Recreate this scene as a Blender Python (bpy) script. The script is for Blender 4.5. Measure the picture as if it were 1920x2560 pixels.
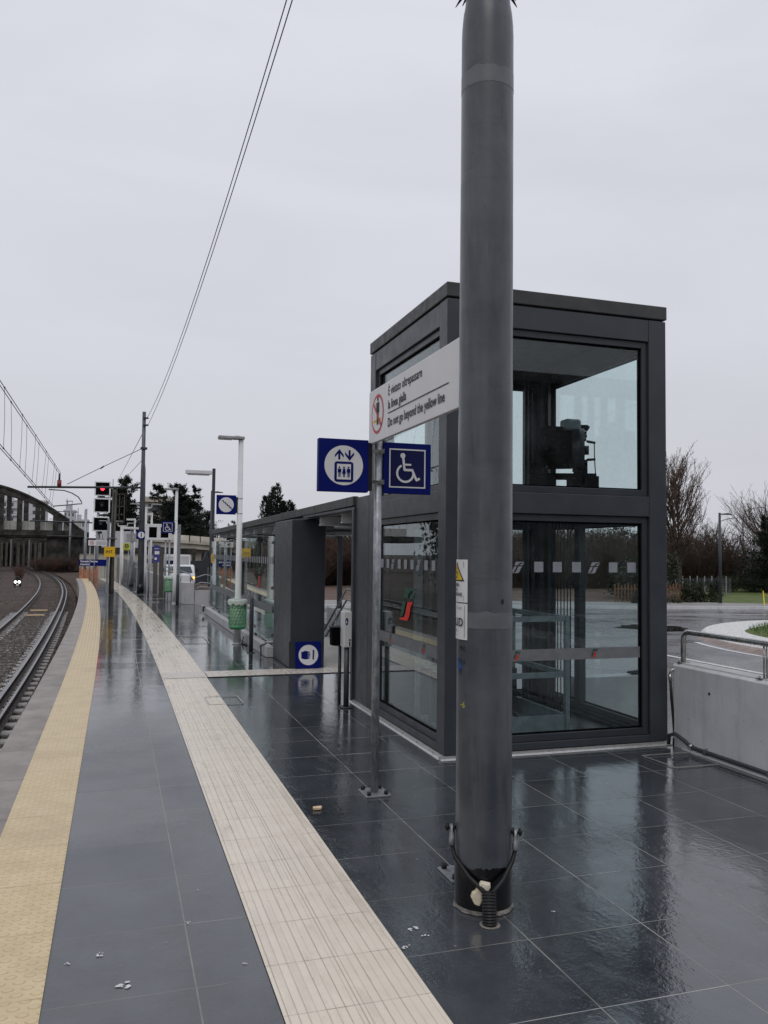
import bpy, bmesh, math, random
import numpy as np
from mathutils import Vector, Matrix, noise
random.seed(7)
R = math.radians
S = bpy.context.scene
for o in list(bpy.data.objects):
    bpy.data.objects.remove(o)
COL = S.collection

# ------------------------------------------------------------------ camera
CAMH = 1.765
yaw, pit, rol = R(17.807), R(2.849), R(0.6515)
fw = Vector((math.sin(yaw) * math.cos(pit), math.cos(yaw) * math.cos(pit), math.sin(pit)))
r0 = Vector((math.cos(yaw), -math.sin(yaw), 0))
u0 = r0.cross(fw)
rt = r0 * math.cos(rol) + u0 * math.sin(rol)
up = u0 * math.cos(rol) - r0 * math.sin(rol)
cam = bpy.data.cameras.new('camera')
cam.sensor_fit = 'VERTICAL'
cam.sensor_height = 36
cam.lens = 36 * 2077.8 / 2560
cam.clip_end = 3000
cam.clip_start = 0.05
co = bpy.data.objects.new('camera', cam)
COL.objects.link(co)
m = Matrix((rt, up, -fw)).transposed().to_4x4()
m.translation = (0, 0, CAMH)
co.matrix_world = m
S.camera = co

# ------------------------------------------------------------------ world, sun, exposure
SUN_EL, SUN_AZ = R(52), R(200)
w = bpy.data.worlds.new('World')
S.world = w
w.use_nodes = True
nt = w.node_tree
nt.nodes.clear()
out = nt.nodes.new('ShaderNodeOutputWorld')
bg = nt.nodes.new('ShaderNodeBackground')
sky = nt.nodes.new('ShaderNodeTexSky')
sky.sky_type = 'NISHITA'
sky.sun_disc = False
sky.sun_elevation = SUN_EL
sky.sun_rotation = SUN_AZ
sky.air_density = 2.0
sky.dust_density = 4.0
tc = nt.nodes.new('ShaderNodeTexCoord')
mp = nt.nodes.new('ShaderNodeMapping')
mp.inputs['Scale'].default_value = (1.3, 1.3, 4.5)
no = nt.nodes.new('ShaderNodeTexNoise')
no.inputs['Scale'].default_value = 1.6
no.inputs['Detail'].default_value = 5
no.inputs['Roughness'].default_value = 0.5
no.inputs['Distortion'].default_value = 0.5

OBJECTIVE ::
In the data above, please extract the lines from the first one through the line with "S.camera = co", exactly, and keep pictures out.

TASK RESPONSE ::
Recreate this scene as a Blender Python (bpy) script. The script is for Blender 4.5. Measure the picture as if it were 1920x2560 pixels.
import bpy, bmesh, math, random
import numpy as np
from mathutils import Vector, Matrix, noise
random.seed(7)
R = math.radians
S = bpy.context.scene
for o in list(bpy.data.objects):
    bpy.data.objects.remove(o)
COL = S.collection

# ------------------------------------------------------------------ camera
CAMH = 1.765
yaw, pit, rol = R(17.807), R(2.849), R(0.6515)
fw = Vector((math.sin(yaw) * math.cos(pit), math.cos(yaw) * math.cos(pit), math.sin(pit)))
r0 = Vector((math.cos(yaw), -math.sin(yaw), 0))
u0 = r0.cross(fw)
rt = r0 * math.cos(rol) + u0 * math.sin(rol)
up = u0 * math.cos(rol) - r0 * math.sin(rol)
cam = bpy.data.cameras.new('camera')
cam.sensor_fit = 'VERTICAL'
cam.sensor_height = 36
cam.lens = 36 * 2077.8 / 2560
cam.clip_end = 3000
cam.clip_start = 0.05
co = bpy.data.objects.new('camera', cam)
COL.objects.link(co)
m = Matrix((rt, up, -fw)).transposed().to_4x4()
m.translation = (0, 0, CAMH)
co.matrix_world = m
S.camera = co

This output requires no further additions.